Mirror (poem)
From Wikipedia, the free encyclopedia
"Mirror" is a poem written by Sylvia Plath. The poem is divided into two stanzas. In the poem Plath personifies the mirror by writing the poem in the mirror's point of view. The mirror in this sense leads a very absurd life. Its only purpose is to be brutally honest, not to judge, and that is what Plath finds negative; she can see herself aging in the mirror. The mirror describes this woman as hopeful because she hopes that she will see something more pleasant as each day goes by. The poem is also very narcissistic.
The full text of the poem is:
I am silver and exact. I have no preconceptions.
What ever I see I swallow immediately
Just as it is, unmisted by love or dislike .
I am not cruel, only truthful---
The eye of a little god, four cornered.
Most of the time I meditate on the opposite wall.

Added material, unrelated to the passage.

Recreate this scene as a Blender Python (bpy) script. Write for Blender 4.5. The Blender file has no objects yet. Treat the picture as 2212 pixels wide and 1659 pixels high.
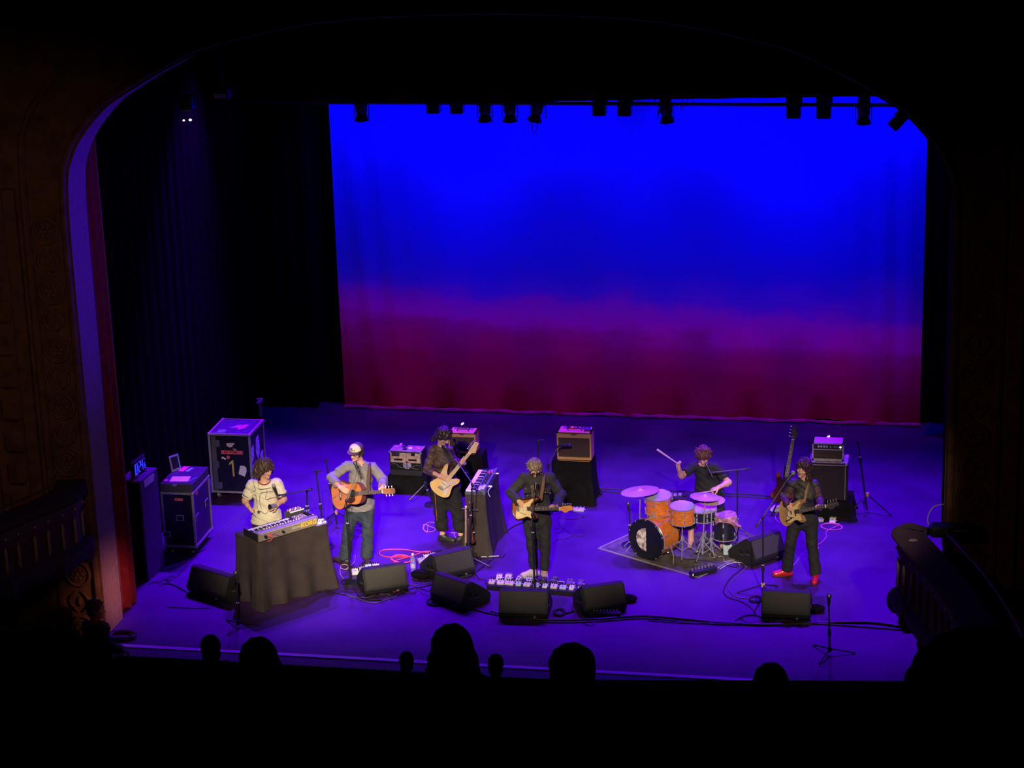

It is pink, with speckles. I have looked at it so long
I think it is a part of my heart. But it flickers.
Faces and darkness separate us over and over.
Now I am a lake. A woman bends over me,
Searching my reaches for what she really is.
Then she turns to those liars, the candles or the moon.
I see her back, and reflect it faithfully.
She rewards me with tears and an agitation of hands.
I am important to her. She comes and goes.
Each morning it is her face that replaces the darkness.
In me she has drowned a young girl, and in me an old woman
Rises toward her day after day, like a terrible fish.